Cette pièce est la plus problématique d'Eschyle : l'année de représentation est inconnue, même si le style semble proche de l’Orestie, donc tardif, et que certains traits font penser à la Sicile ou Eschyle finit sa vie. L'attribution même du Prométhée enchaîné est discutée. On suppose en tout cas que cette pièce aurait été la première d'une trilogie liée, suivie de deux autres Prométhée : Prométhée délivré et Prométhée Porte-feu. Les hypothèses à ce sujet permettent également de rechercher une cohérence et un sens qui semblent manquer si l'on considère la pièce comme isolée.

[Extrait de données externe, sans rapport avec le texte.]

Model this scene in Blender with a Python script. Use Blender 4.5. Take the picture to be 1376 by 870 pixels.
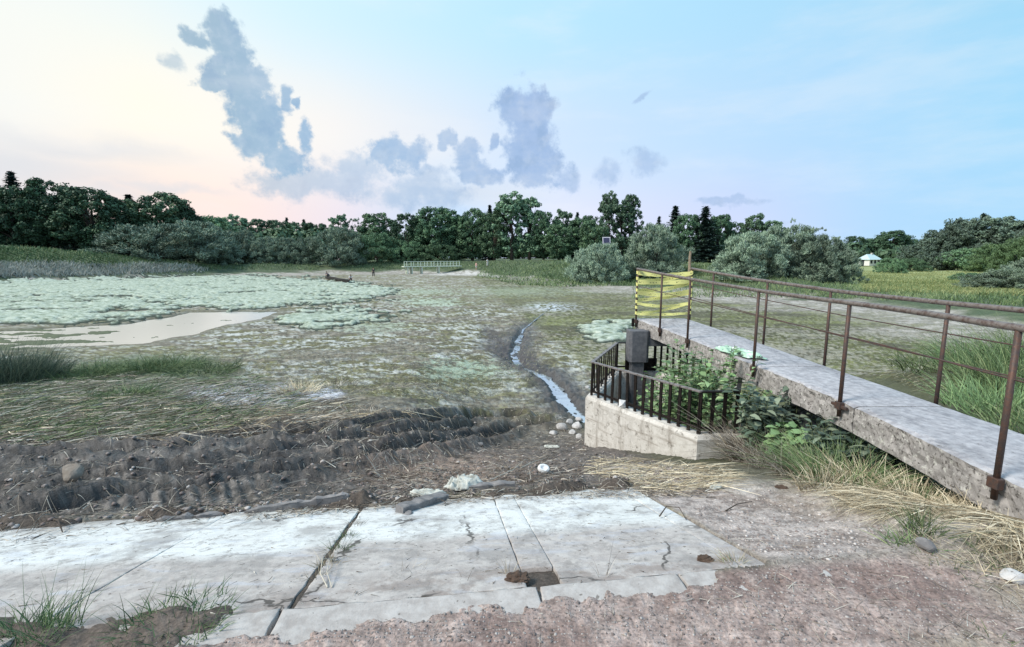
import bpy, math, random
import numpy as np
from math import sin, cos, pi, radians, atan2, sqrt
from mathutils import Vector, Matrix

random.seed(7)
RNG = np.random.default_rng(11)
for o in list(bpy.data.objects):
    bpy.data.objects.remove(o)
SC = bpy.context.scene
COL = SC.collection

# ------------------------------------------------------------------ camera
EYE = 1.6
TH = radians(8.0)
F = 640.0
cam_d = bpy.data.cameras.new('camera')
cam = bpy.data.objects.new('camera', cam_d)
COL.objects.link(cam)
cam.location = (0, 0, EYE)
cam.rotation_euler = (pi / 2 - TH, 0, 0)
cam_d.sensor_width = 36
cam_d.lens = 36 * F / 1376
cam_d.clip_start = 0.05
cam_d.clip_end = 3000
SC.camera = cam
SC.view_settings.view_transform = 'Standard'
SC.view_settings.look = 'None'
SC.view_settings.exposure = 0.08
SC.view_settings.gamma = 1.0
SC.view_settings.use_curve_mapping = False


def s2l(r, g, b):
    f = lambda c: ((c / 255) / 12.92) if c / 255 <= .04045 else ((c / 255 + .055) / 1.055) ** 2.4
    return (f(r), f(g), f(b))


class NT:
    """small node-tree helper"""
    def __init__(s, tree):
        s.t = tree
        s.n = tree.nodes
        s.l = tree.links
        s.n.clear()

    def new(s, typ, **kw):
        n = s.n.new(typ)
        for k, v in kw.items():
            setattr(n, k, v)
        return n

    def put(s, sock, v):
        if hasattr(v, 'is_linked') or hasattr(v, 'links'):
            s.l.new(v, sock)
        elif isinstance(v, tuple) and sock.type == 'RGBA' and len(v) == 3:
            sock.default_value = (*v, 1)
        else:
            sock.default_value = v

    def math(s, op, a, b=0.0, c=None, clamp=False):
        n = s.new('ShaderNodeMath', operation=op, use_clamp=clamp)
        s.put(n.inputs[0], a)
        s.put(n.inputs[1], b)
        if c is not None:
            s.put(n.inputs[2], c)
        return n.outputs[0]

    def vmath(s, op, a, b=(0, 0, 0)):
        n = s.new('ShaderNodeVectorMath', operation=op)
        s.put(n.inputs[0], a)
        if op == 'SCALE':
            s.put(n.inputs['Scale'], b)
        else:
            s.put(n.inputs[1], b)
        return n.outputs['Value'] if op == 'LENGTH' else n.outputs[0]

    def mix(s, f, a, b, blend='MIX'):
        n = s.new('ShaderNodeMix', data_type='RGBA', blend_type=blend, clamp_factor=True)
        s.put(n.inputs[0], f)
        s.put(n.inputs[6], a)
        s.put(n.inputs[7], b)
        return n.outputs[2]

    def ramp(s, f, pts, interp='LINEAR'):
        n = s.new('ShaderNodeValToRGB')
        n.color_ramp.interpolation = interp
        e = n.color_ramp.elements
        while len(e) < len(pts):
            e.new(.5)
        for i, (p, c) in enumerate(pts):
            e[i].position = p
            if isinstance(c, (int, float)):
                c = (c, c, c)
            e[i].color = (*c, 1)
        s.put(n.inputs[0], f)
        return n.outputs[0]

    def smooth(s, x, lo, hi, a=0.0, b=1.0):
        n = s.new('ShaderNodeMapRange', interpolation_type='SMOOTHSTEP')
        s.put(n.inputs[0], x)
        for i, v in enumerate((lo, hi, a, b)):
            n.inputs[i + 1].default_value = v
        return n.outputs[0]

    def noise(s, vec, scale, detail=4, rough=.55, dist=0, out=0):
        n = s.new('ShaderNodeTexNoise')
        if vec is not None:
            s.put(n.inputs['Vector'], vec)
        n.inputs['Scale'].default_value = scale
        n.inputs['Detail'].default_value = detail
        n.inputs['Roughness'].default_value = rough
        n.inputs['Distortion'].default_value = dist
        return n.outputs[out]


# ------------------------------------------------------------------ world: evening sky with broken cloud
def azel(px, py):
    x, y = (px - 688) / F, -(py - 435) / F
    fw, up = cos(TH) + y * sin(TH), -sin(TH) + y * cos(TH)
    return atan2(x, fw), atan2(up, sqrt(x * x + fw * fw))


SUN_AZ, SUN_EL = radians(-112), radians(46)
world = bpy.data.worlds.new('World')
SC.world = world
world.use_nodes = True
W = NT(world.node_tree)
tc = W.new('ShaderNodeTexCoord').outputs['Generated']
nrm = W.vmath('NORMALIZE', tc)
sp = W.new('ShaderNodeSeparateXYZ')
W.put(sp.inputs[0], nrm)
az = W.math('ARCTAN2', sp.outputs[0], sp.outputs[1])
el = W.math('ARCSINE', sp.outputs[2])
cb = W.new('ShaderNodeCombineXYZ')
W.put(cb.inputs[0], az)
W.put(cb.inputs[1], el)
ae = cb.outputs[0]
azn = W.math('MULTIPLY_ADD', az, 1 / (2 * pi), .5)


def azramp(cols):
    pts = [(azel(p, 200)[0] / (2 * pi) + .5, s2l(*c)) for p, c in cols]
    back = s2l(176, 205, 232)
    pts = [(0.0, back)] + pts + [(1.0, back)]
    return W.ramp(azn, pts)


hor = azramp([(-500, (225, 215, 215)), (0, (232, 222, 222)), (160, (246, 222, 214)), (300, (249, 226, 218)), (450, (232, 222, 232)), (600, (190, 218, 248)),
              (760, (222, 226, 246)), (1000, (200, 212, 244)), (1200, (174, 212, 244)), (1376, (164, 211, 243))])
mid = azramp([(-500, (235, 225, 205)), (0, (240, 241, 236)), (200, (250, 244, 230)), (330, (246, 242, 234)), (450, (240, 238, 236)), (700, (206, 224, 245)),
              (1100, (176, 214, 244)), (1376, (160, 212, 242))])
top = azramp([(-500, (228, 234, 226)), (0, (238, 243, 238)), (200, (226, 240, 242)), (400, (208, 236, 250)), (700, (184, 226, 250)),
              (1100, (166, 214, 242)), (1376, (154, 209, 236))])
zen = s2l(150, 195, 232)
sky = W.mix(W.smooth(el, radians(3), radians(13)), hor, mid)
sky = W.mix(W.smooth(el, radians(13), radians(25)), sky, top)
sky = W.mix(W.smooth(el, radians(28), radians(75)), sky, zen)
# warped coordinates for ragged cloud edges
wn = W.noise(nrm, 9, 5, .6, 0, 1)
wv = W.vmath('SCALE', W.vmath('SUBTRACT', wn, (.5, .5, .5)), .075)
aew = W.vmath('ADD', ae, wv)


def blob(px, py, rx, ry, rot=0):
    a, e = azel(px, py)
    k = cos(a) ** 2
    m = W.new('ShaderNodeMapping', vector_type='TEXTURE')
    W.put(m.inputs[0], aew)
    m.inputs['Location'].default_value = (a, e, 0)
    m.inputs['Rotation'].default_value = (0, 0, radians(rot))
    m.inputs['Scale'].default_value = (rx / F * k, ry / F * cos(a), 1)
    v = W.vmath('MULTIPLY', m.outputs[0], (1, 1, 0))
    return W.math('SUBTRACT', 1.0, W.vmath('LENGTH', v))


def field(lst):
    r = None
    for b in lst:
        v = blob(*b)
        r = v if r is None else W.math('MAXIMUM', r, v)
    return r


n1 = W.noise(nrm, 26, 9, .62)
n2 = W.noise(nrm, 40, 5, .6)
cl = field([(284, 38, 26, 24), (296, 58, 30, 26), (258, 55, 34, 10, -12), (308, 84, 40, 26, 20), (326, 108, 44, 34), (336, 136, 40, 36), (346, 160, 42, 34), (352, 184, 44, 30), (374, 208, 40, 22, -20),
            (290, 110, 24, 10), (380, 130, 12, 26, 10), (396, 140, 10, 8), (412, 186, 14, 26), (516, 205, 34, 30), (545, 214, 44, 28), (706, 150, 46, 40), (728, 215, 34, 46), (712, 190, 46, 40), (724, 222, 46, 34), (725, 245, 40, 16),
            (632, 205, 22, 20), (642, 228, 26, 26), (606, 188, 18, 10), (660, 196, 10, 12), (655, 240, 30, 16), (600, 200, 10, 8)])
cld = W.math('ADD', cl, W.math('MULTIPLY', W.math('SUBTRACT', n1, .5), 1.9))
m1 = W.smooth(cld, .0, .45)
cl2 = field([(395, 244, 90, 36), (450, 250, 110, 34), (560, 262, 120, 30), (480, 232, 60, 30), (866, 214, 36, 26), (815, 228, 24, 24), (980, 271, 80, 8), (862, 131, 18, 6, 20),
             (235, 80, 24, 12, -20), (1030, 300, 60, 8), (580, 240, 40, 20), (770, 240, 24, 26)])
cld2 = W.math('ADD', cl2, W.math('MULTIPLY', W.math('SUBTRACT', n1, .5), 1.8))
m2 = W.smooth(cld2, .15, .75, 0, .85)
cl3 = field([(90, 200, 330, 44), (40, 225, 330, 60), (230, 255, 180, 14), (100, 262, 260, 30), (600, 265, 200, 30)])
cld3 = W.math('ADD', cl3, W.math('MULTIPLY', W.math('SUBTRACT', W.noise(W.vmath('MULTIPLY', nrm, (1, 1, 5)), 4, 4), .5), 1.0))
m3 = W.smooth(cld3, .1, 1.1, 0, .6)
ccol = W.ramp(azn, [(azel(250, 0)[0] / (2 * pi) + .5, s2l(158, 184, 202)), (azel(450, 0)[0] / (2 * pi) + .5, s2l(156, 186, 216)), (azel(700, 0)[0] / (2 * pi) + .5, s2l(160, 186, 222))])
ccol = W.mix(W.smooth(n2, .42, .72, 0, .3), ccol, s2l(204, 216, 230))
ccol = W.mix(W.smooth(n1, .5, .7, 0, .35), ccol, s2l(128, 160, 196))
sky = W.mix(m3, sky, s2l(208, 214, 222))
sky = W.mix(m2, sky, W.mix(.25, ccol, sky))
sky = W.mix(m1, sky, ccol)
wisps = W.smooth(W.noise(W.vmath('MULTIPLY', nrm, (1, 1, 4)), 3.2, 6, .6), .45, .75, 0, .25)
sky = W.mix(wisps, sky, s2l(236, 238, 240))
nsky = W.new('ShaderNodeTexSky', sky_type='NISHITA', sun_disc=False)
nsky.sun_elevation = SUN_EL
nsky.sun_rotation = SUN_AZ
bg1 = W.new('ShaderNodeBackground')
W.put(bg1.inputs[0], sky)
bg1.inputs[1].default_value = 1.03
bg2 = W.new('ShaderNodeBackground')
W.put(bg2.inputs[0], nsky.outputs[0])
bg2.inputs[1].default_value = .003
ad = W.new('ShaderNodeAddShader')
W.l.new(bg1.outputs[0], ad.inputs[0])
W.l.new(bg2.outputs[0], ad.inputs[1])
wo = W.new('ShaderNodeOutputWorld')
W.l.new(ad.outputs[0], wo.inputs[0])

sun_d = bpy.data.lights.new('sun', 'SUN')
sun_d.energy = 3.7
sun_d.angle = radians(16)
sun_d.color = (1.0, .94, .84)
sun = bpy.data.objects.new('sun', sun_d)
COL.objects.link(sun)
sdir = Vector((sin(SUN_AZ) * cos(SUN_EL), cos(SUN_AZ) * cos(SUN_EL), sin(SUN_EL)))
sun.rotation_euler = sdir.to_track_quat('Z', 'Y').to_euler()
SC.cycles.volume_bounces = 0
SC.cycles.max_bounces = 6
SC.cycles.diffuse_bounces = 2
SC.cycles.glossy_bounces = 2
SC.cycles.transparent_max_bounces = 8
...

Tout distingue cette pièce des autres : les personnages sont tous divins, la scène se passe en un lieu désert, à l'extrémité du monde, au bord de l'océan. Héphaïstos, sur ordre de Zeus ici représenté par ses serviteurs Pouvoir (Kratos) et Force (Bia), vient clouer Prométhée à un rocher pour le punir d'avoir livré le feu aux hommes. Prométhée voit alors défiler diverses divinités : le chœur des Océanides évoque le pouvoir tyrannique du jeune roi des dieux, et Prométhée leur énumère les bienfaits qu'il a rendus aux hommes. Puis arrive Io, poursuivie par le taon, et qui se lamente ; Prométhée sait que d'elle doit être issu celui qui le libérera (Héraclès). Eschyle mêle également au mythe de Prométhée un autre mythe lié au cycle d'Achille : il fait du Titan le gardien du secret selon lequel Thétis serait destinée à enfanter un fils plus puissant que son père. Or Zeus convoite Thétis. Ceci permet à Prométhée de braver Zeus, qui envoie Hermès lui soutirer ce secret. Prométhée refuse et Hermès lui annonce sa punition : la foudre de Zeus l'ensevelira sous les roches effondrées et son aigle viendra lui ronger le foie pour le faire céder.